WHAT THIS TASK INVOLVES: Everything from the line containing "CX0, CX1, CY0, CY1 = XR+.05, 7.2, 0, 11.5" to the line containing "struct('wall_chapel', bm, M['chapelwall'], 'dim", both lines included, must be copied exactly; nothing else should be.

RECORDS FOR THE TASK:
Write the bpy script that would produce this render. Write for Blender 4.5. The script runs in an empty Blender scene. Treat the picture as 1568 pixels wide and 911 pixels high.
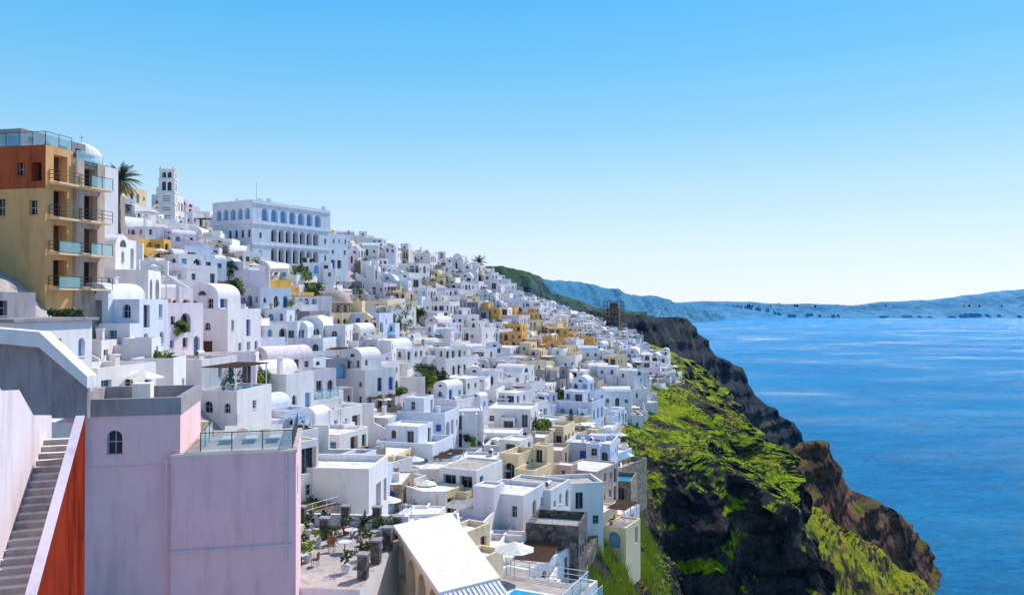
import bpy, math, random
from mathutils import Vector, noise, Matrix
R=random.Random(7)
scene=bpy.context.scene
CAMZ=220.0; F=1219.6
def P(px,py,d): return Vector(((px-784)/F*d, d, CAMZ-(py-465)/F*d))

# ------------------------------------------------------------ materials
MATS=[];MI={}
def newmat(name):
    m=bpy.data.materials.new(name); m.use_nodes=True
    MI[name]=len(MATS); MATS.append(m)
    nt=m.node_tree; b=nt.nodes['Principled BSDF']
    return m,nt,b
def N(nt,t,**k):
    n=nt.nodes.new(t)
    for a,v in k.items(): setattr(n,a,v)
    return n
def ramp(nt,fac,stops):
    r=N(nt,'ShaderNodeValToRGB'); e=r.color_ramp.elements
    while len(e)<len(stops): e.new(0.5)
    for i,(p,c) in enumerate(stops):
        e[i].position=p; e[i].color=(c[0],c[1],c[2],1) if not isinstance(c,(int,float)) else (c,c,c,1)
    nt.links.new(fac,r.inputs[0]); return r.outputs[0]
def noisen(nt,vec,scale,detail=5,rough=0.55,stretch=None):
    if stretch:
        mp=N(nt,'ShaderNodeMapping'); mp.inputs['Scale'].default_value=stretch
        nt.links.new(vec,mp.inputs[0]); vec=mp.outputs[0]
    n=N(nt,'ShaderNodeTexNoise'); n.inputs['Scale'].default_value=scale
    n.inputs['Detail'].default_value=detail; n.inputs['Roughness'].default_value=rough
    nt.links.new(vec,n.inputs['Vector']); return n.outputs['Fac']
def mix(nt,fac,a,b,mode='MIX'):
    m=N(nt,'ShaderNodeMix',data_type='RGBA',blend_type=mode)
    for s,v in ((m.inputs[0],fac),(m.inputs[6],a),(m.inputs[7],b)):
        if isinstance(v,(int,float)): s.default_value=v
        elif isinstance(v,tuple): s.default_value=(v[0],v[1],v[2],1)
        else: nt.links.new(v,s)
    return m.outputs[2]
def bump(nt,b,h,st,dist):
    n=N(nt,'ShaderNodeBump'); n.inputs['Strength'].default_value=st; n.inputs['Distance'].default_value=dist
    nt.links.new(h,n.inputs['Height']); nt.links.new(n.outputs[0],b.inputs['Normal'])
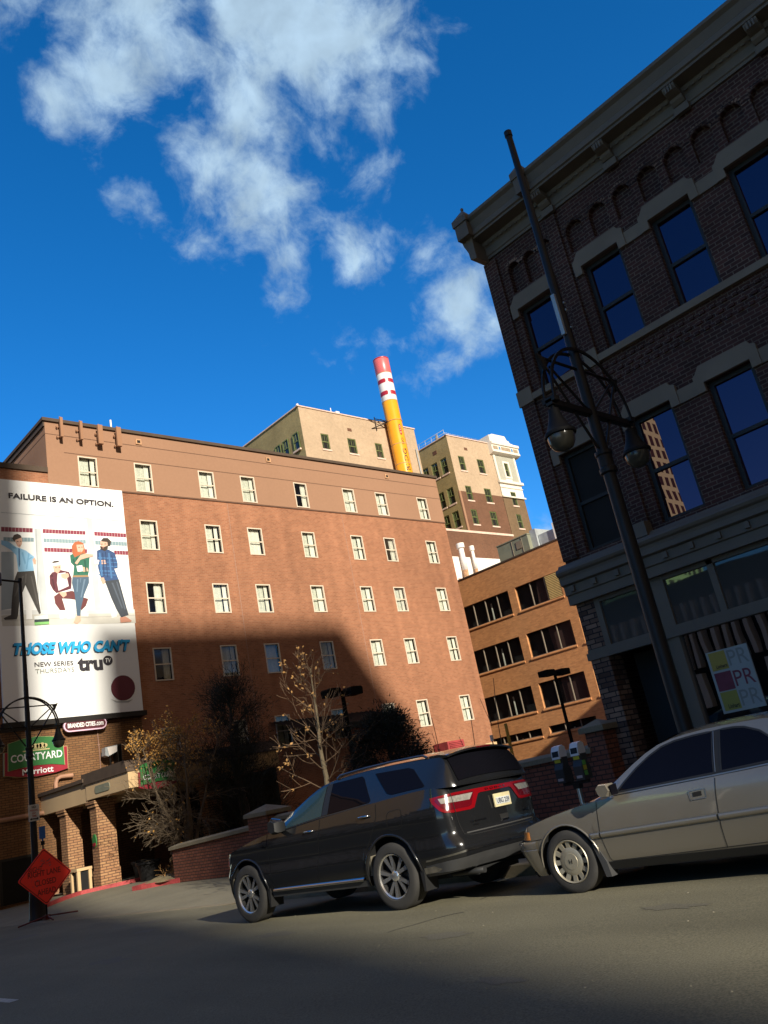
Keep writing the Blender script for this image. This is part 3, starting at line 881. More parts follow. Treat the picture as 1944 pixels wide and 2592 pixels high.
('fold_jeans', 8, [(16.62, 13.56), (16.71, 13.56), (16.44, 12.63), (16.38, 12.63)]),
('fold_jeans', 8, [(16.46, 13.61), (16.49, 13.61), (16.44, 13.38), (16.41, 13.38)]),
('fold_jeans2', 8, [(18.01, 13.41), (18.1, 13.41), (18.49, 12.1), (18.43, 12.07)]),
('fold_jeans2', 8, [(18.26, 13.47), (18.33, 13.47), (18.64, 12.04), (18.57, 12.01)]),
('fold_green', 8, [(16.31, 14.67), (16.4, 14.7), (16.42, 13.85), (16.35, 13.82)]),
('fold_green', 8, [(16.7, 14.56), (16.79, 14.54), (16.79, 13.92), (16.73, 13.85)]),
('fold_green', 8, [(16.13, 14.54), (16.2, 14.61), (16.28, 14.31), (16.22, 14.28)]),
('fold_maroon', 6, [(15.06, 13.53), (15.13, 13.56), (15.2, 13.07), (15.13, 13.05)]),
('fold_maroon', 6, [(15.91, 13.83), (15.96, 13.81), (15.93, 13.2), (15.87, 13.17)]),
('fold_maroon', 6, [(15.02, 13.75), (15.11, 13.79), (15.14, 13.67), (15.06, 13.64)]),
('fold_navy', 9, [(17.67, 14.96), (17.72, 14.97), (17.69, 13.76), (17.64, 13.76)]),
('fold_navy', 9, [(17.83, 15.03), (17.87, 15.03), (17.86, 13.7), (17.82, 13.7)]),
('fold_navy', 9, [(18.14, 14.86), (18.18, 14.86), (18.24, 14.26), (18.2, 14.24)]),
('shirt_check', 8, [(17.45, 14.5), (18.41, 14.5), (18.41, 14.46), (17.45, 14.46)]),
('shirt_check', 8, [(17.44, 14.29), (18.39, 14.29), (18.39, 14.24), (17.43, 14.25)]),
('shirt_check', 8, [(17.4, 13.84), (18.35, 13.83), (18.35, 13.79), (17.4, 13.8)]),
('floor_line', 2, [(12.69, 11.54), (19.11, 11.74), (19.11, 11.72), (12.69, 11.52)]),
('stall_line', 2, [(14.46, 16.05), (14.49, 16.05), (14.4, 12.29), (14.36, 12.29)]),
('stall_line', 2, [(12.91, 16.78), (19.06, 16.79), (19.06, 16.77), (12.91, 16.76)]),
('ball_shadow', 2, [(17.47, 7.65), (17.77, 7.54), (18.29, 7.5), (18.58, 7.56), (18.34, 7.42), (17.71, 7.47)]),
('ball', 3, [(18.74, 8.09), (18.72, 8.0), (18.69, 7.91), (18.64, 7.82), (18.58, 7.75), (18.52, 7.68), (18.44, 7.62), (18.35, 7.58), (18.26, 7.55), (18.16, 7.54), (18.07, 7.54), (17.98, 7.55), (17.89, 7.58), (17.8, 7.62), (17.73, 7.68), (17.66, 7.74), (17.61, 7.82), (17.57, 7.9), (17.54, 7.99), (17.53, 8.08), (17.53, 8.18), (17.54, 8.27), (17.57, 8.36), (17.62, 8.44), (17.67, 8.52), (17.74, 8.59), (17.82, 8.65), (17.9, 8.69), (17.99, 8.72), (18.09, 8.74), (18.18, 8.74), (18.28, 8.73), (18.37, 8.7), (18.46, 8.66), (18.53, 8.6), (18.6, 8.54), (18.66, 8.46), (18.7, 8.38), (18.73, 8.28), (18.74, 8.19)]),
]
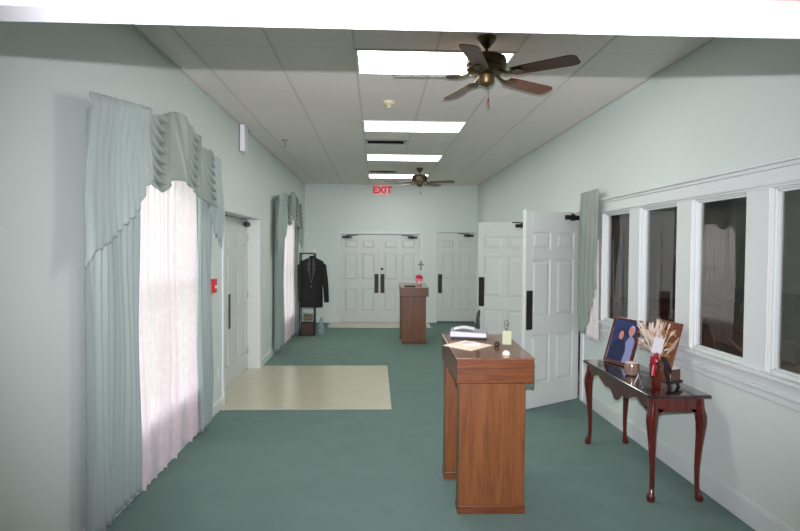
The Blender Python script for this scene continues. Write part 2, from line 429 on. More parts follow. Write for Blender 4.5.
# ------------------------------------------------------------------ chapel beyond the interior windows
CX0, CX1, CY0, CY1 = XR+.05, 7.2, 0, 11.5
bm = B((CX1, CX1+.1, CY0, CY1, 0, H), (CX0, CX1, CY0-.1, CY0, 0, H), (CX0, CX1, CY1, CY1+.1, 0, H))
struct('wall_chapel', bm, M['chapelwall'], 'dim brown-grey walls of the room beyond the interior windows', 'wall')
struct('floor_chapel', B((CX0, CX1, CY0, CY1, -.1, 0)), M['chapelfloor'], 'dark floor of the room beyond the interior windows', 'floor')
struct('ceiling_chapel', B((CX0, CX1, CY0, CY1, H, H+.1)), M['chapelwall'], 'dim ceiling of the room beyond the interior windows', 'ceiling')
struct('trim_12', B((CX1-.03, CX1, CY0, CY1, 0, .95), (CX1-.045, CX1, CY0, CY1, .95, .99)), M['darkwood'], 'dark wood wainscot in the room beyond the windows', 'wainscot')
pew = thing('pew', 'dark wooden pew seen through the windows', 'pew', (4.6, 3.2, 0), 0, 'pews in the dim room beyond the windows')
bm = bmesh.new(); hexa(bm, [(-1.2, .2, .4), (1.2, .2, .4), (1.2, .24, .4), (-1.2, .24, .4)], [(-1.2, .32, .95), (1.2, .32, .95), (1.2, .36, .95), (-1.2, .36, .95)])
obj('backrest', bm, M['darkwood'], pew, bevel=.01)
obj('seat', B((-1.2, 1.2, -.2, .24, .40, .45)), M['darkwood'], pew, bevel=.01)
for s in (-1, 1):
    bm = bmesh.new(); prism(bm, [(-.24, 0), (.36, 0), (.4, .9), (.34, 1.0), (.24, .96), (.15, .66), (-.2, .62), (-.26, .55)], s*1.22-.025, s*1.22+.025, 'x')
    obj('pew_end', bm, M['darkwood'], pew, bevel=.008)
for k in range(1, 6):
    p = dup(pew); p.location = (4.6, 3.2+1.15*k, 0)

# ------------------------------------------------------------------ camera & render look
cam = bpy.data.cameras.new('camera'); co = bpy.data.objects.new('camera', cam); C.objects.link(co)
cam.sensor_width = 36; cam.lens = 589.4/800*36; cam.clip_start = .02
yaw, pit, rol = .0405, .0282, -.0071
co.location = (0, 0, 1.7137)
co.rotation_euler = (Matrix.Rotation(-yaw, 3, 'Z') @ Matrix.Rotation(PI/2-pit, 3, 'X') @ Matrix.Rotation(-rol, 3, 'Z')).to_euler()
sc.camera = co
vs = sc.view_settings
vs.view_transform = 'Standard'; vs.look = 'None'; vs.gamma = 1; vs.use_curve_mapping = False
vs.exposure = 0.35

# ------------------------------------------------------------------ lights
w = bpy.data.worlds.new('world'); sc.world = w; w.use_nodes = True
bg = w.node_tree.nodes['Background']; bg.inputs['Color'].default_value = (.93, .97, 1, 1); bg.inputs['Strength'].default_value = 2.15
fl = bpy.data.lights.new('camera_flash', 'SPOT'); fl.shadow_soft_size = .005
fl.spot_size = math.radians(90); fl.spot_blend = 1.0
fl.energy = 950; fl.color = (1.0, .945, 1.03)
fo = bpy.data.objects.new('camera_flash', fl); C.objects.link(fo)
fo.location = (.0, .03, 1.814); fo.rotation_euler = (PI/2-.02, 0, -yaw-math.radians(2.2))
for i, (a, b, z0, z1) in enumerate(WN):
    pl = bpy.data.lights.new('window_portal', 'AREA'); pl.shape = 'RECTANGLE'; pl.size = b-a; pl.size_y = z1-z0
    pl.cycles.is_portal = True
    po = bpy.data.objects.new('window_portal', pl); C.objects.link(po)
    po.location = (XL-.19, (a+b)/2, (z0+z1)/2); po.rotation_euler = (0, -PI/2, 0)
    po.rotation_euler = (PI/2, 0, -PI/2)

# ------------------------------------------------------------------ ceiling lights
where = ['nearest', 'second', 'third', 'farthest']
lt = None
for k in range(4):
    if k == 0:
        lt = thing('ceiling_light', '', 'ceiling light', (.44, 4.43+.305, H))
        bm = B((-.61, -.585, -.305, .305, -.012, 0), (.585, .61, -.305, .305, -.012, 0), (-.585, .585, -.305, -.285, -.012, 0), (-.585, .585, .285, .305, -.012, 0))
        obj('frame', bm, M['white'], lt, bevel=.002)
        obj('diffuser', B((-.585, .585, -.285, .285, -.009, -.001)), M['troffer'], lt)
        o = lt
    else: o = dup(lt)
    o.location = (.44, 4.43+.305+2.44*k, H)
    o['label'] = ['large lit ceiling panel nearest the viewer, partly behind the big fan', 'second lit ceiling panel from the front',
                  'third lit ceiling panel from the front, between the two vents', 'farthest lit ceiling panel, behind the small fan and above the exit sign'][k]
    o['group'] = 'lit ceiling panels'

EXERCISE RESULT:
CX0, CX1, CY0, CY1 = XR+.05, 7.2, 0, 11.5
bm = B((CX1, CX1+.1, CY0, CY1, 0, H), (CX0, CX1, CY0-.1, CY0, 0, H), (CX0, CX1, CY1, CY1+.1, 0, H))
struct('wall_chapel', bm, M['chapelwall'], 'dim brown-grey walls of the room beyond the interior windows', 'wall')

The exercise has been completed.